8:52 am EDT: Here's why we're so certain that it's indeed a black hole we could be seeing shortly.

Theoretical astrophysicist Philip Hopkins of Caltech (who is not involved in the EHT) told us, "I don't think you're going to find astrophysicists who think that the thing in Sgr A* at the centre of the galaxy or at the centre of M87 is anything but a supermassive black hole, because the constraints from dynamics of stars around those systems have ruled out any other kind of compact astrophysical object that we know how to make with present physics."

So if it ain't a black hole, a lot of scientists are going to have… a lot of work to do!
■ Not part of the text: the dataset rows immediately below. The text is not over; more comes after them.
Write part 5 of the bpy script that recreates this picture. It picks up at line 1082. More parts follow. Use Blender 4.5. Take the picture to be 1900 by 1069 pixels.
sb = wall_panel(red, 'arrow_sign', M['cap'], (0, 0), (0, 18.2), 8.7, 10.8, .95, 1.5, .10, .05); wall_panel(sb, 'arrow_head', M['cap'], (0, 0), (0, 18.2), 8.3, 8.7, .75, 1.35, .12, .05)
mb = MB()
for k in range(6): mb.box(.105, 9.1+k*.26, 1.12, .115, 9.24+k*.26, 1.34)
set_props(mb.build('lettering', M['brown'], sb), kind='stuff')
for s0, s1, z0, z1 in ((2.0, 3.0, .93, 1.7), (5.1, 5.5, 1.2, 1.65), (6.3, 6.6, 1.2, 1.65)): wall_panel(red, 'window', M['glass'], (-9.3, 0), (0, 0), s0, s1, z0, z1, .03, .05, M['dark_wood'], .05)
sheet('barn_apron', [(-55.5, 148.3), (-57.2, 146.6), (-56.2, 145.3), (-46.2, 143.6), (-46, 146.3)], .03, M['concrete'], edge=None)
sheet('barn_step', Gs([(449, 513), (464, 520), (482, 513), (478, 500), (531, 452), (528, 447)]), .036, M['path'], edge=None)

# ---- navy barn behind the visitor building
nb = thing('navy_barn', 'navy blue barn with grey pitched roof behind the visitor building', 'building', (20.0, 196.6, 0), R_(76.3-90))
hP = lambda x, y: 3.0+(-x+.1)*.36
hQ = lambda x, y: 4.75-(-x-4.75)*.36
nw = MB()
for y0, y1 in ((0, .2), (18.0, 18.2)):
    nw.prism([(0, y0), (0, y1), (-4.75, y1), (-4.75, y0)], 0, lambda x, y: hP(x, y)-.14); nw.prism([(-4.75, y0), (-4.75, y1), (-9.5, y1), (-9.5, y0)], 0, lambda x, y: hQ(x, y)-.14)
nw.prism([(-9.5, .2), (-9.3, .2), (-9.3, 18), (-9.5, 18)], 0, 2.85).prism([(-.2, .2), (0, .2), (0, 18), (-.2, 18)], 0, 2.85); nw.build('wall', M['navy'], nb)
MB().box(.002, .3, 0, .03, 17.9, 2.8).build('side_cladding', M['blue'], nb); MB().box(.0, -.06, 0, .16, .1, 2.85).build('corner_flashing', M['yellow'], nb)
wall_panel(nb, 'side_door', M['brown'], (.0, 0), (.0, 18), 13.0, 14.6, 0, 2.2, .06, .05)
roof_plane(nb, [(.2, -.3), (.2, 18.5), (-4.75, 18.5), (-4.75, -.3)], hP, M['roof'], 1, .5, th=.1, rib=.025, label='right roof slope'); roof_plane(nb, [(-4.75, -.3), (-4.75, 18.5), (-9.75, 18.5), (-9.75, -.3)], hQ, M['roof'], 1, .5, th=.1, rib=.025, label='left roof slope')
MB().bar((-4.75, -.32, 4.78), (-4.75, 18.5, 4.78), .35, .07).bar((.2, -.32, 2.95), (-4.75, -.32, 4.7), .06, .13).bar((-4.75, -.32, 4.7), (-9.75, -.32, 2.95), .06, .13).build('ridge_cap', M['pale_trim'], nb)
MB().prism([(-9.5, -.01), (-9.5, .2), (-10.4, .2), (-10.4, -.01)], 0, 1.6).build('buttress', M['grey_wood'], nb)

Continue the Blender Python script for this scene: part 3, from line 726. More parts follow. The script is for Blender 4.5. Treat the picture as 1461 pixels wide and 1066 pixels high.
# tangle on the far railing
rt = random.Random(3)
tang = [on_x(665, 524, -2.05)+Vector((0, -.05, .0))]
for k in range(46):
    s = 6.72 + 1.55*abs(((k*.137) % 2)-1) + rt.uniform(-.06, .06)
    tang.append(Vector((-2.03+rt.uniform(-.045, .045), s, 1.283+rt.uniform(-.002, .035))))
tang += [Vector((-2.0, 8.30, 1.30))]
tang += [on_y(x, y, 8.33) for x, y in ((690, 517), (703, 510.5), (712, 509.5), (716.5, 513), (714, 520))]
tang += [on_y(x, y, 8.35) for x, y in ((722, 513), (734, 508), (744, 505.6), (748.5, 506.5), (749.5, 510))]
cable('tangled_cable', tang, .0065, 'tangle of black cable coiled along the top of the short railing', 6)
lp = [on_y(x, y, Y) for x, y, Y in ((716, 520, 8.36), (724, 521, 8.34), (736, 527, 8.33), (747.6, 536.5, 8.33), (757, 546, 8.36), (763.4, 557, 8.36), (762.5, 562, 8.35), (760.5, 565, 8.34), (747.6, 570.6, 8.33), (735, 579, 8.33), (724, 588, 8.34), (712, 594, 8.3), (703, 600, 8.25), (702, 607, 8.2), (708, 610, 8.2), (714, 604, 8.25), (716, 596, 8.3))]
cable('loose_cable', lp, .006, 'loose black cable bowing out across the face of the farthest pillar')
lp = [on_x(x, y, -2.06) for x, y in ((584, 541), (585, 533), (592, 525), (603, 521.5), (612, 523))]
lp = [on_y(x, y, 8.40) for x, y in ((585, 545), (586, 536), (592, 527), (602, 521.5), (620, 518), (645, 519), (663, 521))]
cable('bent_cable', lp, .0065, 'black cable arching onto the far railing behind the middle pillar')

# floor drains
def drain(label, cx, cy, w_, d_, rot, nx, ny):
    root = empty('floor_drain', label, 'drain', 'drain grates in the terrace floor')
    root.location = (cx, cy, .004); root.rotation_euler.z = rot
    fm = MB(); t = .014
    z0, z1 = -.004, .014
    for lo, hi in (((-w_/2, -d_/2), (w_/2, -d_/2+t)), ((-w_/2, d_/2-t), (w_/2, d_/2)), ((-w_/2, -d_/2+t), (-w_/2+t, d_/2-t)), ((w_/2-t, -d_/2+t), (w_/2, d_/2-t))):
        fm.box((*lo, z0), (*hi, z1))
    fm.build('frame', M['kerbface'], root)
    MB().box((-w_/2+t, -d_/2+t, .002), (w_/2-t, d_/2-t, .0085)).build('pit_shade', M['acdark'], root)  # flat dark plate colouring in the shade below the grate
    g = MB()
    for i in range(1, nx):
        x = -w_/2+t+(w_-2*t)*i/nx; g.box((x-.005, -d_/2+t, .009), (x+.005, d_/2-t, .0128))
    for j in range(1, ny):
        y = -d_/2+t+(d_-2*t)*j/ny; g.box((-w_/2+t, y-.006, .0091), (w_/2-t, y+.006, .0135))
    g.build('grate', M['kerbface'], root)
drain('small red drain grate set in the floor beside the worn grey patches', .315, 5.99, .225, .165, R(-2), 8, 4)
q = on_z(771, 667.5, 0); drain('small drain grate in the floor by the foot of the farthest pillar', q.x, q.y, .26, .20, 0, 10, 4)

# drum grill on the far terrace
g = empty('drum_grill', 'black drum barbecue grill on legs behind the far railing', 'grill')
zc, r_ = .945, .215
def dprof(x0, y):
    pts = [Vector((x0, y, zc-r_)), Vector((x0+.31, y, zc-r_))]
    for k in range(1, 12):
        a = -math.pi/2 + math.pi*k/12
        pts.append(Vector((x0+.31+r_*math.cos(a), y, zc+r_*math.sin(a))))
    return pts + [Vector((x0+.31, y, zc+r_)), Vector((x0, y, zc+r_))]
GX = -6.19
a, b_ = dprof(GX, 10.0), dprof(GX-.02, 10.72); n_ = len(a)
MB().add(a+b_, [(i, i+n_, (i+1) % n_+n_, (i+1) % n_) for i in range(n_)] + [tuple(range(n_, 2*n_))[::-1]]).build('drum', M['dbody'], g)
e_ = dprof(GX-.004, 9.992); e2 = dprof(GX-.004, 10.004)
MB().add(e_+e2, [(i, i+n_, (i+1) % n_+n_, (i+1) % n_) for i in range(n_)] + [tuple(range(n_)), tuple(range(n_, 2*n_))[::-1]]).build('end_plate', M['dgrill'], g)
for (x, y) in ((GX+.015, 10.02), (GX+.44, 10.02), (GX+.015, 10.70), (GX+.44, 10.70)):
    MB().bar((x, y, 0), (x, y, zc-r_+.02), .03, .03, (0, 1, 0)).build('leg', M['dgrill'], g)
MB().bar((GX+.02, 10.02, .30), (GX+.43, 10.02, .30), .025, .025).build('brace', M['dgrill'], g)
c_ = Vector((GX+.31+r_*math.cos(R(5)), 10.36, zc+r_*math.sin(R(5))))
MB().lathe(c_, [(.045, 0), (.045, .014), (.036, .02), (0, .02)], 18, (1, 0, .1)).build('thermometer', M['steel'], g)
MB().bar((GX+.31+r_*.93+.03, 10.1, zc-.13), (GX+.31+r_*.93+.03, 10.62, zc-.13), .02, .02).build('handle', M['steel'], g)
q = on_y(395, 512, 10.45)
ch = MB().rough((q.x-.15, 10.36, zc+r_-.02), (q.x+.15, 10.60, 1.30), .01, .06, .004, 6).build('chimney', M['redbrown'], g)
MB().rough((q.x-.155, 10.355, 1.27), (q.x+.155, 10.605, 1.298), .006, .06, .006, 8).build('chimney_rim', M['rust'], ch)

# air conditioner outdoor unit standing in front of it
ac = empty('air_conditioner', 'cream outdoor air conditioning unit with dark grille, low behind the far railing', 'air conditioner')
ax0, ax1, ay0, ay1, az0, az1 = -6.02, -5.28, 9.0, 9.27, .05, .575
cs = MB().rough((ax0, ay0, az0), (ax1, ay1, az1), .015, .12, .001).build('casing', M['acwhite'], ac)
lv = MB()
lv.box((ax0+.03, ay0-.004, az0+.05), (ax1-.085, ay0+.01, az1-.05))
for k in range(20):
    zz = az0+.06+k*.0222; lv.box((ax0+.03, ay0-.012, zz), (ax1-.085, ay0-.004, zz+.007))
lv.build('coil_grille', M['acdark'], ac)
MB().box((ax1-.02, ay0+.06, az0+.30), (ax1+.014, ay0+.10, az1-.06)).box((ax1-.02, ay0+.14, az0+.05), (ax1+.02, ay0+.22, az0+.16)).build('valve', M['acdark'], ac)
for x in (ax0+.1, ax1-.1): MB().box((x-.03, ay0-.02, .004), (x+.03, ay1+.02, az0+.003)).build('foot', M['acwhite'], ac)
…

8:55 am EDT: FIVE MINUTES TO GO!

8:56 am EDT: While we wait, let's discuss the Event Horizon Telescope itself. The EHT is a radio telescope, which means it can pick up the long, low-frequency radio wavelengths that penetrate the clouds of dust obscuring black holes.

It's also not just one telescope, but an entire network, spanning the globe. It uses a radio astronomy technique called very-long-baseline interferometry (VLBI), in which multiple telescopes work together as one. So, the EHT is effectively one telescope the size of Earth. It has unprecedented resolution.

08:59 am EDT: One minute! We're not counting, you're counting.

09:00 am EDT: Okay, okay, deep breaths. We are not hyperventilating at all. Here we go!

09:00 am EDT: IT IS DEFINITELY THE PICTURE.

9:02 am EDT: The livestream has commenced, and we're going to have a brief welcome before the simultaneous announcement starts across the globe! Speaking first is Carlos Moedas of the European Research Council. He is very emotional, and can we blame him? No!

"Einstein could not imagine what he discovered… To take a picture of something one man dreamt 100 years ago, you need people from 40 countries."

"If there is a big moment for all of us, it is today."

9:04 am EDT: You can follow along on Twitter with the hashtag #EHTblackhole

09:08 am EDT: Here it is! Everybody, WE HAVE RECEIVED THE PICTURE!

09:10 am EDT: Oh wow. Look at that. Look at it. That's a BLACK HOLE'S SHADOW. That's the accretion disc.

09:13 am EDT: "Even a child knows what a black hole is, and the best description actually came from a child - it's just a hole you cannot fill," says Luciano Rezzolla from Goethe University Frankfurt.

"You may wonder, how do you know it's a black hole? The answer is that it matches extremely well what we predicted in theory."

09:14 am EDT: We have constructed tens of thousands of predictions of black holes, Rezzolla says, and some of these come very close to the image captured by the Event Horizon Telescope.

09:15 am EDT: Eduardo Ros from the University of Granada takes the stage to tell us how the observations were taken. What was really important is that they used telescopes where the atmosphere is very thin and dry, to avoid atmospheric interference. Then they had to pay careful attention to the weather, and be ready to take observations on short notice.

09:17 am EDT: The hard discs from the Antarctica telescope had to sit in storage over winter, because a plane couldn't get in and out easily to transport the data!

09:19 am EDT: Monika Moscibrodzka from Radboud University is explaining what we learned. Over four days' observing time, they saw that the ring didn't change size, and didn't go away. That means it's likely a permanent object.

The change in the light in the ring - it's brighter at the front - indicates rotation. The image is not yet clear enough to measure the rotation, but we do know it's clockwise.

09:22 am EDT: ALL THE DATA is being made public! That is awesome. Six papers are due to appear in The Astrophysical Journal Letters, and they are listed here for you to check out.

09:26 am EDT: The picture is of M87*, but the team is confident they're going to bag Sgr A* soon, so they ask us to "stay tuned".

"This story is not the story of one hero. It is the story of many heroes."

09:29 am EDT: And that's it, that was the announcement! We are now in question time. PHEW, we still can't believe that we're staring at the first-ever image of a black hole. Just… look at it.

09:36 am EDT: The questions are so interesting! Meanwhile, we're gathering up more info about the science behind this huge achievement and will publish a separate article on that soon. Thank you so much to everyone who stayed tuned into our live blog!

We are standing at the dawn of a new age of black hole science.